• [Written request] What do the lines from the top of the data through the line with "tag(ct.build('black_cable', 'black_soft'), 'tangled" say? Quote them exactly and include both ends.

• [Dataset content]

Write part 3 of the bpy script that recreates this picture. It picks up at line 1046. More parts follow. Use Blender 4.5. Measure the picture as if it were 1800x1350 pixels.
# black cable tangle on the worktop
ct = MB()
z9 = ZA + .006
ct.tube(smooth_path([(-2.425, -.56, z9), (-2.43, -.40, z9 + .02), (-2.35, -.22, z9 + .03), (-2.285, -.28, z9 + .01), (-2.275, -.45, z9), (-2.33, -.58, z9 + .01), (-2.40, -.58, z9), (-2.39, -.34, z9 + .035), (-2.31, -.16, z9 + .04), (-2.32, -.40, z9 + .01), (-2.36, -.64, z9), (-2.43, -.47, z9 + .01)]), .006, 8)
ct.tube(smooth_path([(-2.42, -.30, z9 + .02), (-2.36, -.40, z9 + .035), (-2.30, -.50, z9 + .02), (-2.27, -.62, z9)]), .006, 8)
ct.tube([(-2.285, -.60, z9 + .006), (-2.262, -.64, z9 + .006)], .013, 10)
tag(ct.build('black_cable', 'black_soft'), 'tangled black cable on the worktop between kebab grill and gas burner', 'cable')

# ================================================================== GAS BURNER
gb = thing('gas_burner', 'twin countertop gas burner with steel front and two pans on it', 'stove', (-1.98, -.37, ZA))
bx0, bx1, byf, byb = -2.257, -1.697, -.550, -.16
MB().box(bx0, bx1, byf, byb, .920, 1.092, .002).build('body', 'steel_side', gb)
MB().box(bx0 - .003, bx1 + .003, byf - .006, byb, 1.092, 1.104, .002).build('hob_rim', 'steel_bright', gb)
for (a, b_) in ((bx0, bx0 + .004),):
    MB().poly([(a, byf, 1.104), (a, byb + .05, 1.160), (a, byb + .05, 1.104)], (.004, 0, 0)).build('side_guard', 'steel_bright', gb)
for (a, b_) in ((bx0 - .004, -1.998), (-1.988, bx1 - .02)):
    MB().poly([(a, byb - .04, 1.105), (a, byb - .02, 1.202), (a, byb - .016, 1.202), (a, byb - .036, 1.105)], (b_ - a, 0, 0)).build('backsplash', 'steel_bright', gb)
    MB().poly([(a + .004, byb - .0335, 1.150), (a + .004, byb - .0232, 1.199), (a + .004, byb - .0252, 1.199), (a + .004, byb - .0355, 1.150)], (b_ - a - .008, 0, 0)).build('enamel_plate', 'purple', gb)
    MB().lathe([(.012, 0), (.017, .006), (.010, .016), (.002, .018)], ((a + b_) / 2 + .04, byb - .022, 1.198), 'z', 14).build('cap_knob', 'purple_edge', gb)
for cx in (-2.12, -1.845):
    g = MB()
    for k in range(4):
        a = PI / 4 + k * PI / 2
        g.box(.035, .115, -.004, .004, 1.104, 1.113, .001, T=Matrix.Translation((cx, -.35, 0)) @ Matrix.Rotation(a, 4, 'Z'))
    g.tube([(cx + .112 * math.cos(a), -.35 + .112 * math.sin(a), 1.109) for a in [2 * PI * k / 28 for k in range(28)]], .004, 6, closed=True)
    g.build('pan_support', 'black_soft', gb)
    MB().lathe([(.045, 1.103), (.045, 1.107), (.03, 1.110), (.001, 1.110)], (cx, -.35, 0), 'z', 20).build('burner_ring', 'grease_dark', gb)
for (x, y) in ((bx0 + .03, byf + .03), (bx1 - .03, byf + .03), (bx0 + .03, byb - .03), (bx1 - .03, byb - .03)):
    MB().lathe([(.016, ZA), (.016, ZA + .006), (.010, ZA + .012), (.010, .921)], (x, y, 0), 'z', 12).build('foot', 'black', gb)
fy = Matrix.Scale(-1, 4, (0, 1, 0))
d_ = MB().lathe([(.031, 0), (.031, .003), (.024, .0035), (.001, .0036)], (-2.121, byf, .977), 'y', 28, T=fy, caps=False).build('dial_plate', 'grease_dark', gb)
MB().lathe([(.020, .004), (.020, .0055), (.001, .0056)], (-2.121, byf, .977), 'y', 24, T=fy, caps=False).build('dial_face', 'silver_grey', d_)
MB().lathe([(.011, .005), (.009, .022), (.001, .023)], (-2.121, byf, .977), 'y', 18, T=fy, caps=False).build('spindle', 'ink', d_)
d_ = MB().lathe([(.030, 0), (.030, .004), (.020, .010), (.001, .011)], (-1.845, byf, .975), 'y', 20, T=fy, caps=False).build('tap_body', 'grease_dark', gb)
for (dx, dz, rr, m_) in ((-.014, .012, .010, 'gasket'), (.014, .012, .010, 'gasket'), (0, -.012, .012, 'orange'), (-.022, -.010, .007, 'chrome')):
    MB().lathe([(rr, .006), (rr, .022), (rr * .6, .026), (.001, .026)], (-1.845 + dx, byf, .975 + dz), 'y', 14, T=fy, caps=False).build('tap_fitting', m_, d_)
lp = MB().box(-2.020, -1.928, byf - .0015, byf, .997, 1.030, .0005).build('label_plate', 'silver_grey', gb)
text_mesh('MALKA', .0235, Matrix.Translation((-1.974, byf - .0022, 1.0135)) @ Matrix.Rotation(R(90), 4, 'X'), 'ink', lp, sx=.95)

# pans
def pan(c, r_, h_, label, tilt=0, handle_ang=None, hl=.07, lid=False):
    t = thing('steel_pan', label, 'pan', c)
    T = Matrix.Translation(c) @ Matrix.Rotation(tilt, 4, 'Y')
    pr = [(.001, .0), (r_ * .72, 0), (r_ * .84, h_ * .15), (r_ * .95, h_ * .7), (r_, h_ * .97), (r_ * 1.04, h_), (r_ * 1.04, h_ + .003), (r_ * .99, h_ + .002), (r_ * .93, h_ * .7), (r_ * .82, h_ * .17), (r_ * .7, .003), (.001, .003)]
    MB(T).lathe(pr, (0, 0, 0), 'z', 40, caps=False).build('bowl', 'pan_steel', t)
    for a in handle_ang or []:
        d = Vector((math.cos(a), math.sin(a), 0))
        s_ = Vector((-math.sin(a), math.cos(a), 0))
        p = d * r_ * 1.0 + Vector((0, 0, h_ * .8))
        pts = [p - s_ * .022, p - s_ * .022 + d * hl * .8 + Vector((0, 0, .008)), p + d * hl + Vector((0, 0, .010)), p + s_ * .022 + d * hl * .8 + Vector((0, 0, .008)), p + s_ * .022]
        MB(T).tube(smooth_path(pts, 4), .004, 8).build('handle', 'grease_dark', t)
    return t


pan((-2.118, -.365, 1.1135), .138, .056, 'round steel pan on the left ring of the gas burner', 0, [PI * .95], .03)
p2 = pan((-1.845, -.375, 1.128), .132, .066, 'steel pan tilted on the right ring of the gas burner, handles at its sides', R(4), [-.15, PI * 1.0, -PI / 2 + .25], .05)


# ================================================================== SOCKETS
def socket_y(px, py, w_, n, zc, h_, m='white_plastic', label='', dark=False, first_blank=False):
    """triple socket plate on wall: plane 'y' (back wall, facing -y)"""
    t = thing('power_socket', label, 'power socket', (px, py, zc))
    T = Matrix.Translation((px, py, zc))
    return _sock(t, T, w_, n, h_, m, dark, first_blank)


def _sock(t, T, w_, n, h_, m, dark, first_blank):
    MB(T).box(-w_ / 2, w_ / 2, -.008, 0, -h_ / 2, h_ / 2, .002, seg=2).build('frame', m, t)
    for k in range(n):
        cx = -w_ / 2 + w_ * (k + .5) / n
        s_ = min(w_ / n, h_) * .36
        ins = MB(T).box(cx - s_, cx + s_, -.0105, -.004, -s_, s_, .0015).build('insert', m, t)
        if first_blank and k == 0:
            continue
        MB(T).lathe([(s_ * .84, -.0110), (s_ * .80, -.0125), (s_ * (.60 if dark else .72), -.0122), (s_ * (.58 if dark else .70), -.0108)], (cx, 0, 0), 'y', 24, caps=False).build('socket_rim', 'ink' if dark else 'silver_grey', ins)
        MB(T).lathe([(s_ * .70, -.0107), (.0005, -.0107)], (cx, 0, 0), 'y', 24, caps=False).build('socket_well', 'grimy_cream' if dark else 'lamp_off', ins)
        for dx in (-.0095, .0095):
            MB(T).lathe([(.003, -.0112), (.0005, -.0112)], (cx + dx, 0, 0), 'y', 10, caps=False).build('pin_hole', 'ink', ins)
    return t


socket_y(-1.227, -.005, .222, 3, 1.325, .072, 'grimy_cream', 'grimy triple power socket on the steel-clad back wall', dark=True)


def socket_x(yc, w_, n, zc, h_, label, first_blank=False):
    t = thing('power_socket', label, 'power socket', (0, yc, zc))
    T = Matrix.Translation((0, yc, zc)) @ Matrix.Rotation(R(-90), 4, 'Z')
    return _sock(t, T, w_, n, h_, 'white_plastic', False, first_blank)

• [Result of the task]
Write part 3 of the bpy script that recreates this picture. It picks up at line 1046. More parts follow. Use Blender 4.5. Measure the picture as if it were 1800x1350 pixels.
# black cable tangle on the worktop
ct = MB()
z9 = ZA + .006
ct.tube(smooth_path([(-2.425, -.56, z9), (-2.43, -.40, z9 + .02), (-2.35, -.22, z9 + .03), (-2.285, -.28, z9 + .01), (-2.275, -.45, z9), (-2.33, -.58, z9 + .01), (-2.40, -.58, z9), (-2.39, -.34, z9 + .035), (-2.31, -.16, z9 + .04), (-2.32, -.40, z9 + .01), (-2.36, -.64, z9), (-2.43, -.47, z9 + .01)]), .006, 8)
ct.tube(smooth_path([(-2.42, -.30, z9 + .02), (-2.36, -.40, z9 + .035), (-2.30, -.50, z9 + .02), (-2.27, -.62, z9)]), .006, 8)
ct.tube([(-2.285, -.60, z9 + .006), (-2.262, -.64, z9 + .006)], .013, 10)
tag(ct.build('black_cable', 'black_soft'), 'tangled black cable on the worktop between kebab grill and gas burner', 'cable')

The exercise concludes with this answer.